An in-depth look at the long term, or just how bad things are looking

I will be taking a crack at boiling down some fantastic work posted  by one Barry Ritholz who is giving us an excerpt from A.G. Shillings mag INSIGHT  : Long Term Outlook: Slow Growth and Deflation

Of course this is US based stats but just as the political cartoon illustrated, Canada is the tugboat tied to the US Titanic. The article gives us some damned chilling charts even without the analysis. Not being an economist in any sense of the word im never going to be able to translate econo-speak and financialese very well  if at all but I will as part of this blog try my best to explain just what the hell is going on and how what is going on now compares to historical examples and in my opinion the closest example we have to the current crisis is the great depression. By closest example I mean that, as i will explain shortly, what is happening now is looking to be a lot worse than the last time.

To help demonstrate check out the second graph, it covers average house prices since the late 1800’s to the present. Throughout the past century the average prices have stayed below 120,ooo and the chart gives us the average price between 1946-98 as 110,000. Now consider just how high prices spiked in the last few years, going all the way above 200,000 before the housing crash we are now experiencing reducing the spike to somewhere nearing 140,000 and that is likely to continue to drop as things get worse. Already we see a housing spike that far exceeds anything seen in the last century, now consider that the many trillion dollar financial industry was built up around this extreme anomaly or rather it worked to create this housing bubble. Getting back to comparing our situation to the 30’s, they had no such spike but the depression knocked housing prices  down for decades. How the hell can we possibly even consider trying to recreate the unsustainable prices that the financial industry is dependent on for its trillion dollar market.
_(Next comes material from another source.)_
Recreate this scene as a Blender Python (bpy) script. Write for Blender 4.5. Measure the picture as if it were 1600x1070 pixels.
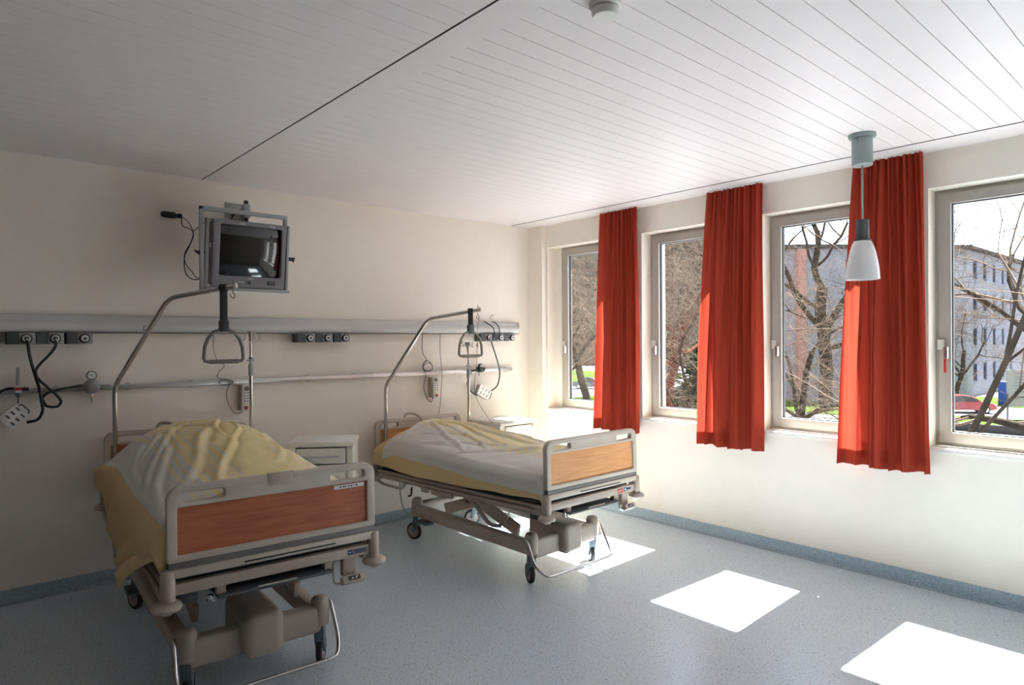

Already the impossible and insane is required to return to “normal”, at least the normal that the financial industry wants.

Next the article goes into consumer spending in relation to consumer debt. the fourth chart gives us the percentage of consumer spending making up the US GDP.  At the moment it is in the high 60’s and will probably continue to plummet from the high of 71% in 08. Consumer spending has risen so much because consumers have been binging on the credit world, our “gotta have it now, damned the cost in the long run” mindset has left savings empty and consumers in massive debt. and for what? everything gained from this binge will disappear, the mc mansions, suvs, high tech gadgets all of useless crap we avoided saving money or took out massive loans to buy.

easy come easy go as they say

Just like the first great depression, the swinging twenties and boom that it was could not go on, but one of the differences this time is that the cliff we are falling from is a lot higher. the major economic activity of the  economy during that era was not dependent on our service and retail industries, industries entirely dependent on consumer spending(again spending that is falling off a cliff). What is left in our economy but the illusory wealth created by finance and our conspicuous spending on fast food and expensive crap? little to nothing, construction was supported by the housing bubble,  major industry in the factory sense has with exception of the arms industry been shipped off to exploit third world labor, technology wise the rest of the world has been rapidly catching up with many if not most new developments being made outside of north america(easily demonstrated by casually looking at telecommunications where japan and south korea offering far better services for far less, and the list goes on.

this helps sum it up from the article:

Now, however, consumers have run out of borrowing power. As of the third quarter 2008, homeowners with mortgages had on average 25% equity in their abodes after all mortgage debt was removed and that number will probably drop to the 10%-15% range with the further decline in house prices we are forecasting (Chart 3). At that bottom, after a 37% peak-to-trough collapse, almost 25 million homeowners, or nearly half the 51 million with mortgages, will be under water, with their mortgages bigger than their house values. In total, the gap will be about $1 trillion.

the rest of the article as mentioned is pretty good and looks at a lot of different angles to this mess including reactions in foreign markets and again more econospeak that I am never going to be able to explain let alone really understand myself but they have a good handle on it, so do give it a look.

Leaving today with some nasty stats and facts we are at the least facing years or even decades of slow recovery and never to the fraudulent and unsustainable levels of the past decades. This quotes helps sum up just how fucked the system is:

This reaction to big bonuses in firms that are taking huge writeoffs, losing big money and requiring massive government bailouts was predictable. From 2002 to 2008, the five largest Wall Street firms paid $190 billion in bonuses while earning $76 billion in profits. Last year, they had a combined net loss of $25 billion but paid bonuses of $26 billion.